Sami Kohen

Sami Kohen

skohen@milliyet.com.tr

Tüm Yazıları
Haberin Devamı



IRAK'a asker gönderme konusunda Meclis'in aldığı karardan sonra, esas iş şimdi başlıyor. Türk askeri gücünün Irak'ta nerede konuşlanacağından hangi yoldan sevk edileceği ve ABD komutanlığı ile nasıl bir koordinasyon kurulacağına kadar, çeşitli konular üzerinde yoğun bir müzakere sürecine giriliyor. Hükümetin, Genelkurmay'ın ve çeşitli bakanlıkların ve kurumların katılacağı bu hazırlık aşaması herhalde birkaç hafta sürecek.
Türkiye'nin Irak'a asker gönderirken dikkat etmesi gereken başlıca noktalar nelerdir?
Dün bu konuyu bir araya geldiğimiz deneyimli iki emekli orgeneral ile görüştük: Somali'de 1993 - 94'te BM Gücü'nün komutanlığını üstlenmiş olan Org.
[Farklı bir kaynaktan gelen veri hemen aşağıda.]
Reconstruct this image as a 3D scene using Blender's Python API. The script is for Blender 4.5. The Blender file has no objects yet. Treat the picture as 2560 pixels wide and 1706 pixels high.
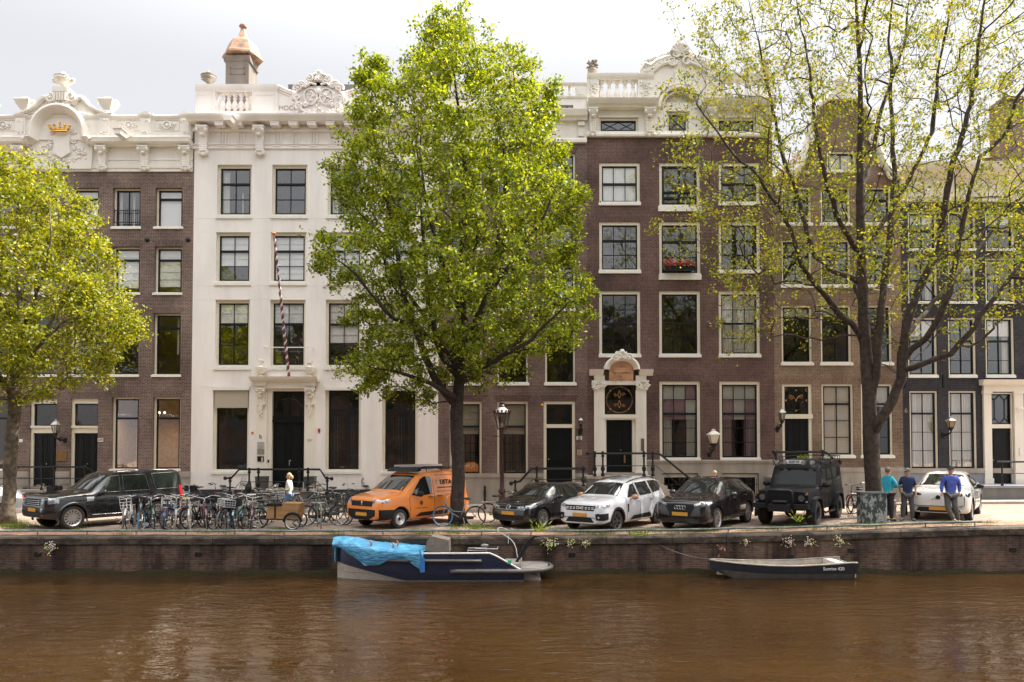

Çevik Bir ve Kara Kuvvetleri Kurmay Başkanlığı'nı yapmış olan Org. Necdet Timur.
İki eski komutan - ve stratejist - Türkiye'nin Irak'a asker gönderme kararını ülkenin çıkarları ve bölgedeki rolü açısından olumlu görüyor ve bazı şartların yerine getirilmesi halinde Türkiye'nin önemli bir fırsatı yakalayabileceğini düşünüyor...
***
TÜRK birliğinin hangi bölgede görev yapması gerektiği konusunda Org. Bir, bunun mutlaka Türkiye tarafından seçilmesi gerektiğini söylüyor. "Somali'de örneğin Almanlar önceden gelip yerleri gördüler, incelediler ve ona göre karar verdiler" diyen Çevik Paşa "Irak'ta bu kararı da başkaları değil, biz vermeliyiz" diye ısrar ediyor. Bu seçimin de stratejik, güvenlik, siyasal faktörler göz önünde bulundurularak yapılması gerektiğini savunuyor. Gönderilecek gücün de bir tümenin üstünde olmasında yarar görüyor...
İki komutan da Türk birliklerinin seçilecek bölgeye sevkinin mutlaka Kuzey'den gerçekleşmesi gerektiğini vurguluyor. Her ne kadar bazı Kürt liderlerinden bu konuda çatlak sesler geliyorsa da, ABD ile anlaşma sağlanarak mutlaka bu yol kullanılmalı ve öncelikle TSK o bölgeden geçişin güveliğini sağlamalıdır. Org. Timur'a göre, Türk birliklerinin Kuzey Irak'tan belirlenen bölgeye intikali için bir "tampon koridor" kurulmalı, güvenlik görevini bir Türk tugayı yerine getirmelidir. Bu görevde Türk askerlerinin yanında ABD kuvvetlerinin ve peşmergelerin temsilcileri de yer almalıdır.
***
TÜRK askeri Irak'a sadece bir "askeri misyon"u (yani güvenliği ve barışı kurma görevini) yerine getirmek için gitmeyecek. Hükümetin de sık sık belirttiği gibi, Mehmetçik orada ülkenin yeniden yapılanmasına yardımcı olacak.
İki komutan da bu hususu vurguluyor ve Türk askerinin işgalci değil, kurtarıcı imajını yaratması gerektiğini belirtiyor. Necdet Paşa "bence Türk askeri Irak'a gönderiliyor demek yanlış. Buna destek gücü demek daha doğru olur. Çünkü Mehmetçik Irak halkına destek olmak için gidiyor" şeklinde konuşuyor. Çevik Paşa'ya göre de, Türk askeri ile birlikte Irak'a Kızılay'ın, sağlıktan eğitime kadar çeşitli alanlarda sivil personelin gitmesi, Türkiye'ye büyük avantaj sağlayacaktır. Bu amaçla hazırlık aşamasında Ankara'da bir koordinasyon merkezinin kurulmasında da yarar vardır.
Türk askerinin Irak'taki zor misyonu, zayiata yol açarsa ne olur? Komutanlar böyle bir riskin her savaşta ve savaş sonrasında mevcut olduğunu anımsatıyorlar. Ancak Mehmetçik'in bu görevi de - daha önce Türkiye içinde ve dışında olduğu gibi - ülke çıkarları uğruna yaptığının unutulmaması ve şimdiden moral bozucu bir havanın estirilmemesi gerektiğini de savunuyorlar.